» **SOURCE MATERIAL**:
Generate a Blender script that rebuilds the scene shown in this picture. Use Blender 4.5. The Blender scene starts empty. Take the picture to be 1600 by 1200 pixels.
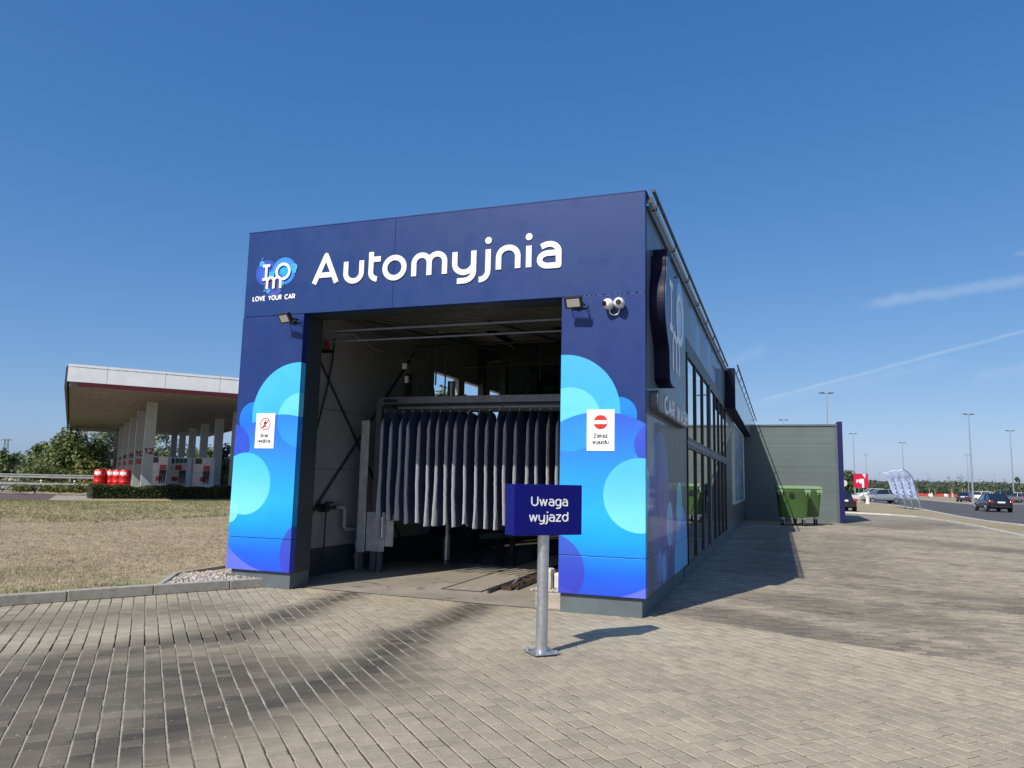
import bpy, bmesh, math, random
from mathutils import Vector, Matrix
random.seed(7)
R = math.radians
scene = bpy.context.scene
col = scene.collection

# ------------------------------------------------------------------ camera
cam_d = bpy.data.cameras.new('camera'); cam = bpy.data.objects.new('camera', cam_d); col.objects.link(cam)
CAMP = Vector((1.531, -9.22, 1.6)); F = 1168.9
M = Matrix(((0.943, 0.023, 0.333), (0.333, -0.129, -0.934), (0.022, 0.991, -0.129)))
X = Vector((0.94266, 0.33313, 0.02237)); 
def _basis():
    def n(v): return v.normalized()
    VL = Vector((-2507 - 800, -(679 - 600), -F)); VR = Vector((1217 - 800, -(761 - 600), -F))
    dX = -n(VL); dY = n(VR); dZ = dX.cross(dY).normalized()
    return Matrix((dX, dY, dZ))
M = _basis()
cam.matrix_world = Matrix.Translation(CAMP) @ M.to_4x4()
cam_d.sensor_width = 36; cam_d.lens = F / 1600 * 36; cam_d.clip_end = 9000; cam_d.clip_start = 0.05
scene.camera = cam
fw = -Vector((M[0][2], M[1][2], 0)).normalized(); rt = Vector((fw.y, -fw.x, 0))

# ------------------------------------------------------------------ world, sun
SUNV = Vector((-1.8, -5.4, 5.33)).normalized()
sun_el = math.asin(SUNV.z)
world = bpy.data.worlds.new("World"); scene.world = world; world.use_nodes = True
wn = world.node_tree; wn.nodes.clear()
sky = wn.nodes.new('ShaderNodeTexSky'); sky.sky_type = 'NISHITA'; sky.sun_disc = False
sky.sun_elevation = sun_el; sky.sun_rotation = math.atan2(SUNV.x, SUNV.y)
sky.altitude = 100; sky.air_density = 0.7; sky.dust_density = 1.0; sky.ozone_density = 1.0
bg = wn.nodes.new('ShaderNodeBackground'); bg.inputs[1].default_value = 0.105
wout = wn.nodes.new('ShaderNodeOutputWorld')
sun_d = bpy.data.lights.new('sun', 'SUN'); sun_d.energy = 4.9; sun_d.angle = R(0.53); sun_d.color = (1, 0.95, 0.86)
sun = bpy.data.objects.new('sun', sun_d); col.objects.link(sun)
sun.rotation_euler = SUNV.to_track_quat('Z', 'Y').to_euler(); sun.location = (0, 0, 60)
scene.view_settings.view_transform = 'Standard'; scene.view_settings.look = 'None'
scene.view_settings.exposure = 0.0; scene.view_settings.gamma = 1.0

# faint contrails high in the sky, as directions on the sky itself
def W(t, *ins, op=None):
    nd = wn.nodes.new(t)
    if op: nd.operation = op
    for i, v in enumerate(ins):
        if v is None: continue
        if hasattr(v, 'is_linked'): wn.links.new(v, nd.inputs[i])
        else: nd.inputs[i].default_value = v
    return nd
def wm(op, a, b=None, c=None): return W('ShaderNodeMath', a, b, c, op=op).outputs[0]
tc = wn.nodes.new('ShaderNodeTexCoord')
def pixdir(px, py):
    return (M @ Vector((px - 800, -(py - 600), -F))).normalized()
def trail(pa, pb, width, strength):
    a, b = pixdir(*pa), pixdir(*pb)
    nrm = a.cross(b).normalized(); mid = (a + b).normalized(); along = (b - a).normalized(); L = (b - a).length / 2
    dn = W('ShaderNodeVectorMath', tc.outputs['Generated'], tuple(nrm), op='DOT_PRODUCT').outputs['Value']
    da = W('ShaderNodeVectorMath', tc.outputs['Generated'], tuple(along), op='DOT_PRODUCT').outputs['Value']
    df = W('ShaderNodeVectorMath', tc.outputs['Generated'], tuple(mid), op='DOT_PRODUCT').outputs['Value']
    nz = wn.nodes.new('ShaderNodeTexNoise'); nz.inputs['Scale'].default_value = 34; nz.inputs['Detail'].default_value = 5
    nz.inputs['Roughness'].default_value = 0.65
    wn.links.new(tc.outputs['Generated'], nz.inputs['Vector'])
    nn = wm('SUBTRACT', nz.outputs[0], 0.5)
    dn2 = wm('ADD', dn, wm('MULTIPLY', nn, width * 1.3))
    core = wm('SUBTRACT', 1.0, wm('MULTIPLY', wm('ABSOLUTE', dn2), 1 / width))
    core = wm('MAXIMUM', core, 0.0)
    sm = W('ShaderNodeMapRange', core, 0.0, 1.0, 0.0, 1.0); sm.interpolation_type = 'SMOOTHSTEP'
    amid = (a.dot(along) + b.dot(along)) / 2
    e = wm('SUBTRACT', 1.0, wm('MULTIPLY', wm('ABSOLUTE', wm('SUBTRACT', da, amid)), 1 / (L * 1.08)))
    e2 = W('ShaderNodeMapRange', e, 0.0, 0.35, 0.0, 1.0); e2.interpolation_type = 'SMOOTHSTEP'
    f = wm('GREATER_THAN', df, 0.3)
    return wm('MULTIPLY', wm('MULTIPLY', wm('MULTIPLY', sm.outputs[0], e2.outputs[0]), f), wm('MULTIPLY', wm('ADD', nz.outputs[0], 0.35), strength))
tot = None
for pa, pb, w, s in (((1345, 478), (1680, 425), 0.011, 0.17), ((1165, 632), (1760, 475), 0.0032, 0.17), ((1165, 636), (1500, 560), 0.010, 0.06),
                     ((1520, 590), (1640, 570), 0.010, 0.08), ((1580, 398), (1700, 380), 0.005, 0.12), ((1130, 570), (1200, 545), 0.012, 0.06)):
    t = trail(pa, pb, w, s); tot = t if tot is None else wm('ADD', tot, t)
mixc = wn.nodes.new('ShaderNodeMix'); mixc.data_type = 'RGBA'
# deepen the clear sky's blue channel by channel
sepc = wn.nodes.new('ShaderNodeSeparateColor'); wn.links.new(sky.outputs[0], sepc.inputs[0]); comb = wn.nodes.new('ShaderNodeCombineColor')
for i_, (a_, p_) in enumerate(((.97, 1.15), (.82, .76), (.925, .49))):
    wn.links.new(wm('MULTIPLY', wm('POWER', wm('MULTIPLY', sepc.outputs[i_], .105), p_), a_ / .105), comb.inputs[i_])
wn.links.new(tot, mixc.inputs[0]); wn.links.new(comb.outputs[0], mixc.inputs[6]); mixc.inputs[7].default_value = (8.2, 8.8, 9.6, 1)
hsv = wn.nodes.new('ShaderNodeHueSaturation'); hsv.inputs['Saturation'].default_value = 1.0
wn.links.new(mixc.outputs[2], hsv.inputs['Color'])
wn.links.new(hsv.outputs[0], bg.inputs[0]); wn.links.new(bg.outputs[0], wout.inputs[0])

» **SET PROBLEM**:
Write out again, exactly, the lines from the start of the listing up to the line containing "col = scene.collection", with both ends and without pictures.

» **REPLY**:
Generate a Blender script that rebuilds the scene shown in this picture. Use Blender 4.5. The Blender scene starts empty. Take the picture to be 1600 by 1200 pixels.
import bpy, bmesh, math, random
from mathutils import Vector, Matrix
random.seed(7)
R = math.radians
scene = bpy.context.scene
col = scene.collection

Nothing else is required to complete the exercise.